Rows from a dataset:
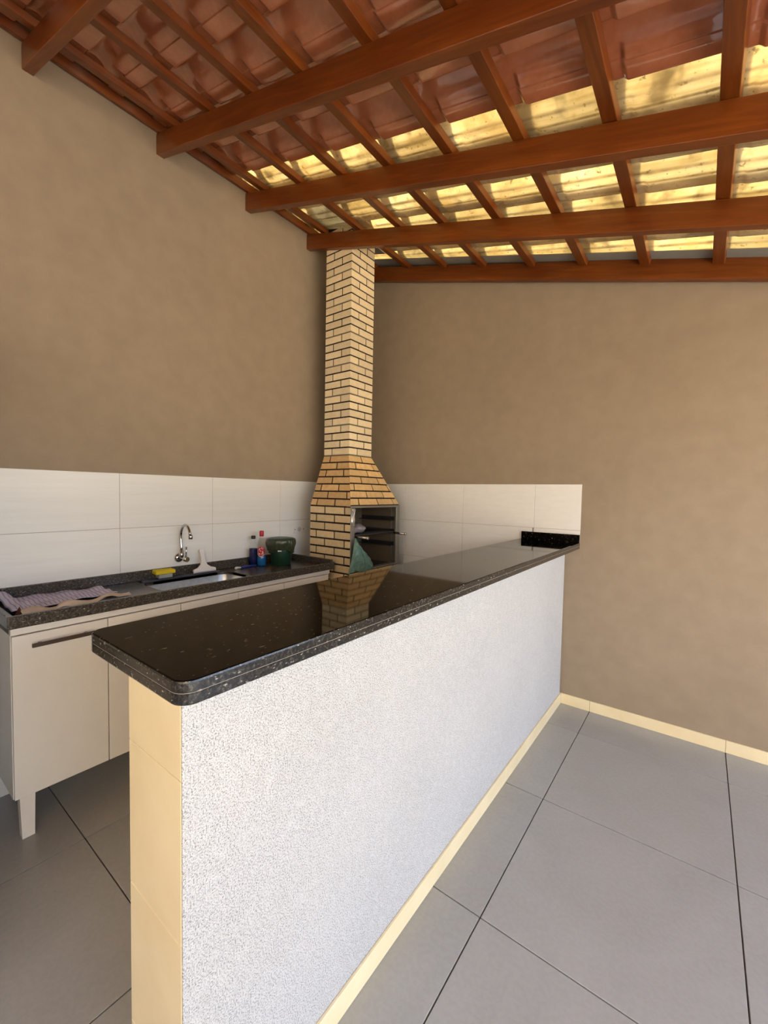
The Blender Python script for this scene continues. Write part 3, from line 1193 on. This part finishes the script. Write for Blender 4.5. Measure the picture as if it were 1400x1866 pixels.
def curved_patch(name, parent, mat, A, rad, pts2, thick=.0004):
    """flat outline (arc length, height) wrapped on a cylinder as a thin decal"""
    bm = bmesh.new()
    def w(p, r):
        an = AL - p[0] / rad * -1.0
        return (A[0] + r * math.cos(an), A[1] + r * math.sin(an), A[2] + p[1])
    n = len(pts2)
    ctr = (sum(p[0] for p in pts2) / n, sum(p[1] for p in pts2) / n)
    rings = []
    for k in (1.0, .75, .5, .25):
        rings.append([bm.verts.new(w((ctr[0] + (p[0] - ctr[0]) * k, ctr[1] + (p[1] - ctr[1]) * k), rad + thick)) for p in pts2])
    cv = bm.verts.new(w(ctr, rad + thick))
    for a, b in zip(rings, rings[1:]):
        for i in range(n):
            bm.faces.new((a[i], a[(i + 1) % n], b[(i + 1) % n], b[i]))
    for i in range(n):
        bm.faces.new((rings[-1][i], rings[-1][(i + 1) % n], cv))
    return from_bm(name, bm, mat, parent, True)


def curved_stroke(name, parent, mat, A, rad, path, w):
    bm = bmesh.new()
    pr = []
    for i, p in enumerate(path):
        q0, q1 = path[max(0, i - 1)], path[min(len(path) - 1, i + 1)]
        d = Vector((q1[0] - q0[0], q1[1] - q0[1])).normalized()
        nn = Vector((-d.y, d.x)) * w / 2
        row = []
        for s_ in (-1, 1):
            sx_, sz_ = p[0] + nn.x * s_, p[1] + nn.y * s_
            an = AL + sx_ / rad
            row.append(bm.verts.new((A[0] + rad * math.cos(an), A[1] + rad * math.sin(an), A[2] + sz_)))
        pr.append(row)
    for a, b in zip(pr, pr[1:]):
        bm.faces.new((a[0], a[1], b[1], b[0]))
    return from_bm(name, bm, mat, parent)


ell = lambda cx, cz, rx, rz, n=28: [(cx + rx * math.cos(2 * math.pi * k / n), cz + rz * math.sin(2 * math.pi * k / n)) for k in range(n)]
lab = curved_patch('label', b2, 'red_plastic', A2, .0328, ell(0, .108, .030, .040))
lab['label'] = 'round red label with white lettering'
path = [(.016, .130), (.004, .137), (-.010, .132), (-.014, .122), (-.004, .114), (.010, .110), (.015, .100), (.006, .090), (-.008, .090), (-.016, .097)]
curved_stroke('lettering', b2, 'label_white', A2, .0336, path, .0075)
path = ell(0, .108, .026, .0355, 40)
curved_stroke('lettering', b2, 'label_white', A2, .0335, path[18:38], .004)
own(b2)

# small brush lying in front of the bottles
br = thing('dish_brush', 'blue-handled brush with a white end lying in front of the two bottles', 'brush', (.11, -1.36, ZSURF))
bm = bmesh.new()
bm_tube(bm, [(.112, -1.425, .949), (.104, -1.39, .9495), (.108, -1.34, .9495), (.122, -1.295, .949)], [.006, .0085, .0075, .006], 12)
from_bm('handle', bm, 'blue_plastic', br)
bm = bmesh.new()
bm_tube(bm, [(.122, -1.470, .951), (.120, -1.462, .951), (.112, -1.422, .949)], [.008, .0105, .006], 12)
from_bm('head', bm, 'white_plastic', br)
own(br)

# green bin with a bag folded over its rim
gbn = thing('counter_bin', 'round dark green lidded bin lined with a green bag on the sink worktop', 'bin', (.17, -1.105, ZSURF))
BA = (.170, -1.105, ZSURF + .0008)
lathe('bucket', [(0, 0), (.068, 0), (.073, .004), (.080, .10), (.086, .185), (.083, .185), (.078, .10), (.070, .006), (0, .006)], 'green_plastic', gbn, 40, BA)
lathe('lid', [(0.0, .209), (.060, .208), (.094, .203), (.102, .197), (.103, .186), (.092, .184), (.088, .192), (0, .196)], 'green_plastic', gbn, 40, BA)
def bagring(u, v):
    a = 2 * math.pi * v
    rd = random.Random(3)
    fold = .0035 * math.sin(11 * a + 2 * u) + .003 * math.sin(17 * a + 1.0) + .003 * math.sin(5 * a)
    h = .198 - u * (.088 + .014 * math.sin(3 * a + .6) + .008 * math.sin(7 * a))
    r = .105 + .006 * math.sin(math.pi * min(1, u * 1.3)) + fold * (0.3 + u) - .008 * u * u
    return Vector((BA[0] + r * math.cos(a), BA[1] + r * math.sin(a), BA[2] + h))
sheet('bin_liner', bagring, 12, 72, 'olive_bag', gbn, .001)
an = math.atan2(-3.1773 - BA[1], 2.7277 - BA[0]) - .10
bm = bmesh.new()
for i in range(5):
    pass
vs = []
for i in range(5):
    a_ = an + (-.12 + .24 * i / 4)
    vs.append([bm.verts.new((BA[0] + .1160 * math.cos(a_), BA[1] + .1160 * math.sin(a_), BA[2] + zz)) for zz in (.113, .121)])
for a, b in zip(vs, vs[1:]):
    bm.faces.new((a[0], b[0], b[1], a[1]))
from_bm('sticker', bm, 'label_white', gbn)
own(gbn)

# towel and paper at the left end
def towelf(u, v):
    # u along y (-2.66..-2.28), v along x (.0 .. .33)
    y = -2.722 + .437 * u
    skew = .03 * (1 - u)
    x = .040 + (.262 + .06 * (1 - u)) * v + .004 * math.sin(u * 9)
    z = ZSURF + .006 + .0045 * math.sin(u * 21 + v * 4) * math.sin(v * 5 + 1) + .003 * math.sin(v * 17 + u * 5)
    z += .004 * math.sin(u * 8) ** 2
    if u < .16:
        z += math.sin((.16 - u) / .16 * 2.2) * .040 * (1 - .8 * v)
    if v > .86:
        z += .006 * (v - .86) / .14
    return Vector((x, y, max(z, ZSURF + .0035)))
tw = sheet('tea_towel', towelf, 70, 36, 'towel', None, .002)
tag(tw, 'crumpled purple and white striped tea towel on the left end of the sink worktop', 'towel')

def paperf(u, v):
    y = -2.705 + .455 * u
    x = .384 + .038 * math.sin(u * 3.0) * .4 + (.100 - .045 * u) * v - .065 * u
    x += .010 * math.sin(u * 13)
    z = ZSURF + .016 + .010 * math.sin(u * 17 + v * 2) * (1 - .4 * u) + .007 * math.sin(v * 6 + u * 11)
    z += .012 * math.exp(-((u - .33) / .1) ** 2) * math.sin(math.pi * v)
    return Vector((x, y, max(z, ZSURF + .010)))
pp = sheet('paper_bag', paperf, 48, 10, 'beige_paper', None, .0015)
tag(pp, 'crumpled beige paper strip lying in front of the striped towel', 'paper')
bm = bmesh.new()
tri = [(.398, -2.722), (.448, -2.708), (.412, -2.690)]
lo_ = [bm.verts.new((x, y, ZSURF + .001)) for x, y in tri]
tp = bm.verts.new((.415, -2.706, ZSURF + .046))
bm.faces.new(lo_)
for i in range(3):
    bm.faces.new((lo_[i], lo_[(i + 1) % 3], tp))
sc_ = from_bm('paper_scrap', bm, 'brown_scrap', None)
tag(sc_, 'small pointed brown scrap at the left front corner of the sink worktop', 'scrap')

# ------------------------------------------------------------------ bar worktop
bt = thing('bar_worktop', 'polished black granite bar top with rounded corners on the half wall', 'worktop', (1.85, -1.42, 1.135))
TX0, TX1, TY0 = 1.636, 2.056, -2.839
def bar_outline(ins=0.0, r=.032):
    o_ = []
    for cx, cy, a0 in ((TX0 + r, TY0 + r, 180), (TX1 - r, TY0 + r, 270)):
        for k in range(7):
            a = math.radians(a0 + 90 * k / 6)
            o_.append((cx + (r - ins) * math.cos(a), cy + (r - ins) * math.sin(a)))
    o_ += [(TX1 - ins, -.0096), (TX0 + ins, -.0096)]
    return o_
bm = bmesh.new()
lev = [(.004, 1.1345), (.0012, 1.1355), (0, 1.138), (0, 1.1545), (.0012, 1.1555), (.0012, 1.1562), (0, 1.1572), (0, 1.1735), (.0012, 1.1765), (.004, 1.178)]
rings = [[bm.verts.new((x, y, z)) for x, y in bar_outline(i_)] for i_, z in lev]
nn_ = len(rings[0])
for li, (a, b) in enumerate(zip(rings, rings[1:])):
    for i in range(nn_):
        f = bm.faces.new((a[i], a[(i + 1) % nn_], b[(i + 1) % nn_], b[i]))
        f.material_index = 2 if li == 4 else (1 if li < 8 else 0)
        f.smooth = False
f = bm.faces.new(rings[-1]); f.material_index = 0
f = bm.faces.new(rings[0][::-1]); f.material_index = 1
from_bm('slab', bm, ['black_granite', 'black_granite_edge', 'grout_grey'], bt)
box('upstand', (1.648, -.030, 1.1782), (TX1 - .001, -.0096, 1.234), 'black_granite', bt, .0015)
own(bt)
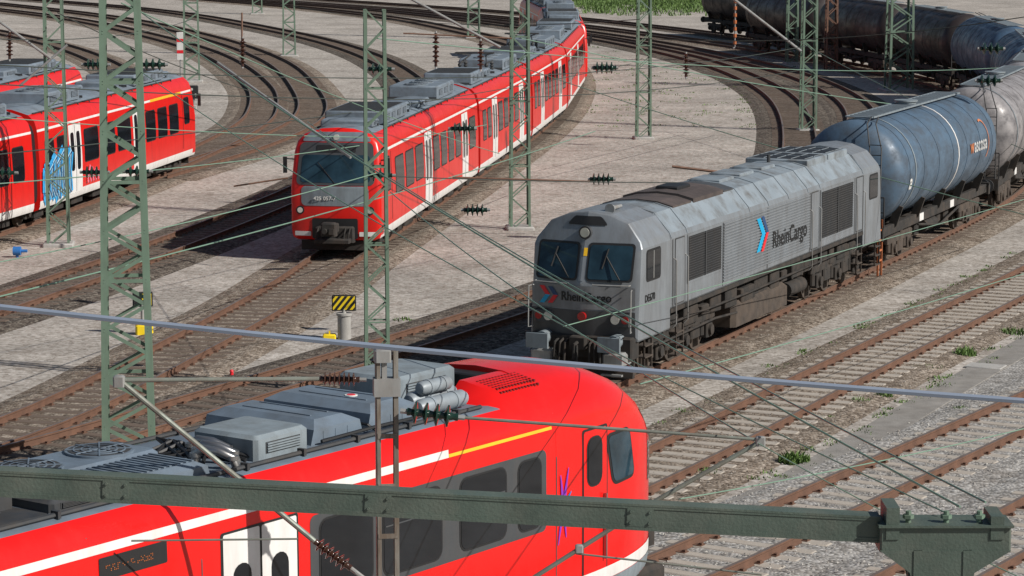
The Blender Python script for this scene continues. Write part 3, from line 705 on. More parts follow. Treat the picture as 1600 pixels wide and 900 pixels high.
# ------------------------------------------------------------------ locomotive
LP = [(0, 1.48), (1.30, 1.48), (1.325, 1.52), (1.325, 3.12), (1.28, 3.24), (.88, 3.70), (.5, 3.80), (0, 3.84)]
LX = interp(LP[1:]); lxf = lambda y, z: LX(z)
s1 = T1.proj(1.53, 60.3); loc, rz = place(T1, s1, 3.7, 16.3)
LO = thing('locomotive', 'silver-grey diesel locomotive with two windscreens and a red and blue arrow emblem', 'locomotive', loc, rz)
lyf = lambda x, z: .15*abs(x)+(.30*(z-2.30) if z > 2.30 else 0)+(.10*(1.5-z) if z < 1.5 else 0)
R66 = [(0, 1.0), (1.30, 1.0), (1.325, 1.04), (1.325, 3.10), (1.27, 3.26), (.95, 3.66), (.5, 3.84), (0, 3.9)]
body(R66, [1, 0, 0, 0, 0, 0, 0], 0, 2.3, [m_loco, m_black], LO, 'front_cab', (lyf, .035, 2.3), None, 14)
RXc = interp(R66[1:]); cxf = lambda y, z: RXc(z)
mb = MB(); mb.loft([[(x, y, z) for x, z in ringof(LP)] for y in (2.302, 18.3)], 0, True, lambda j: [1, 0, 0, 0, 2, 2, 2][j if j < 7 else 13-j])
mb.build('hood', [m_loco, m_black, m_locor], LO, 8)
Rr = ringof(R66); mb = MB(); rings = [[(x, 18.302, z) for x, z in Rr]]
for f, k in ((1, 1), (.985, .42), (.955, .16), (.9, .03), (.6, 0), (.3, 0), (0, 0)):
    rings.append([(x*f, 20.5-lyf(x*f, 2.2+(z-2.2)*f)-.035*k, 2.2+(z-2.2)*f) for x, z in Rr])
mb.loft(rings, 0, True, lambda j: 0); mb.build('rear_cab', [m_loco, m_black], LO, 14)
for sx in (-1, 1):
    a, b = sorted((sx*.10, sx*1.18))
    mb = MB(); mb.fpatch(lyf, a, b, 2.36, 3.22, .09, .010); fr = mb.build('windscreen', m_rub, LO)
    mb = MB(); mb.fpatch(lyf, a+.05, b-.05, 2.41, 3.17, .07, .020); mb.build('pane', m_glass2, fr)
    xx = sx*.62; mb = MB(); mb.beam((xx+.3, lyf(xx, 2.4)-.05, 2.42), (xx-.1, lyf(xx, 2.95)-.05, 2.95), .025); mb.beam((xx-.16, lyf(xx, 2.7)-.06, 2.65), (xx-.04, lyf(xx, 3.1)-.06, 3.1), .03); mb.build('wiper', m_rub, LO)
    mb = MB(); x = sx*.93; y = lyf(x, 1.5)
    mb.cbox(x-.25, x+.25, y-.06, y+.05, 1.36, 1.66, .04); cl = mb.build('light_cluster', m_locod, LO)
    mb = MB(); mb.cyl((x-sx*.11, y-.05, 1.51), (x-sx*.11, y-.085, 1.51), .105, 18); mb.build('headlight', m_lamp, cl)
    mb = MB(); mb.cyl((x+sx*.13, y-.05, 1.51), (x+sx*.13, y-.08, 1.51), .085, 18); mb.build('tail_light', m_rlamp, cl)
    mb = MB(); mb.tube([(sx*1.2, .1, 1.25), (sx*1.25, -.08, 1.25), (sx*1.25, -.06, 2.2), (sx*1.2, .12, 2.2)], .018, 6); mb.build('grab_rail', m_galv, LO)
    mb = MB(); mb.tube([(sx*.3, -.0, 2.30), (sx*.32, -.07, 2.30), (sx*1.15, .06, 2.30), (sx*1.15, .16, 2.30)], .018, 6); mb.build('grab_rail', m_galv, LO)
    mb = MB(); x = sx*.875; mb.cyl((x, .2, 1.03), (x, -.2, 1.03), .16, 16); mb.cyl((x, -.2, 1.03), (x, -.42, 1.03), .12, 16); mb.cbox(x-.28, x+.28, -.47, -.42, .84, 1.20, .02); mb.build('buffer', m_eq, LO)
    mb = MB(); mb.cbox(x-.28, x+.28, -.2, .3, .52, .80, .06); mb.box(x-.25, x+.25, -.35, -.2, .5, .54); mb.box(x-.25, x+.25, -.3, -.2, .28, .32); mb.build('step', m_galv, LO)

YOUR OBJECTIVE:
Find each line holding the word "script" and copy it.

THE OUTPUT:
The Blender Python script for this scene continues. Write part 3, from line 1193 on. This part finishes the script. Write for Blender 4.5. Measure the picture as if it were 1400x1866 pixels.
The Blender Python script for this scene continues. Write part 3, from line 705 on. More parts follow. Treat the picture as 1600 pixels wide and 900 pixels high.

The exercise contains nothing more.